The same should (and kinda does) happen with project management, time tracking, issue/bug/work tracking, documentation, incident response, budgeting, etc. But mostly it's within one ecosystem (Atlassian's) or another. It should really be more general, and it should be easier to integrate different solutions and build on top, and from there new standard patterns can emerge such that we don't have to be stuck into one ecosystem.

Well, if you are going in the direction of tighter QA integration, there are several interesting things that tools like JIRA are missing, and sometimes plugins try to complement, but not quite.

If we accept that bug tracker is to be a planning program, then QA usually needs a lot more than a free-form JIRA story can offer. QA really needs what they call "test plans".

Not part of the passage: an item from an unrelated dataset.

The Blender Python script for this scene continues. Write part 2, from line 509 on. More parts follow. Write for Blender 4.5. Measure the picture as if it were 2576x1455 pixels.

Usually, to test a feature QA, beside writing tests, needs to organize it as an activity, which might be also relevant to release management, but in general may touch on other product life-cycle phases. This comes from the fact that some rare activities performed by QA are not worth automating, and sometimes are very hard to automate (eg. uploading the program to some kind of third-party store, where it needs to be approved by the store's moderators, sometimes requiring back-and-forth with developers / QA / release management). Other typical QA tasks would include producing reports, producing or studying release notes, studying feature definitions, and perhaps, scheduling meetings with people responsible for the said features.

Sometimes QA needs to run a proper scientific research, with all that entails: research planning and execution which are often also quite regimented, but would need to be built on top of tools like JIRA which don't offer any structure to the story, and the existing superstructures of stories (eg. epics or various links between issues) don't cover because they act more like arrays or trees, where what you want is structs / documents.

On the other side, project managers need a structured and formal way to deliver product requirements to R&D, from which QA will later have to produce tests. Again, free-form issues aren't enough here because the structure will have to be written down as free-form text, but will be very repetitive, unverifiable and lead to feature planning mistakes.

If a bug tracker offered a more structured approach to feature planning by formalizing the aspects of this process, this may lead to generation of program stubs as well as test stubs (the promise UML made but never really delivered).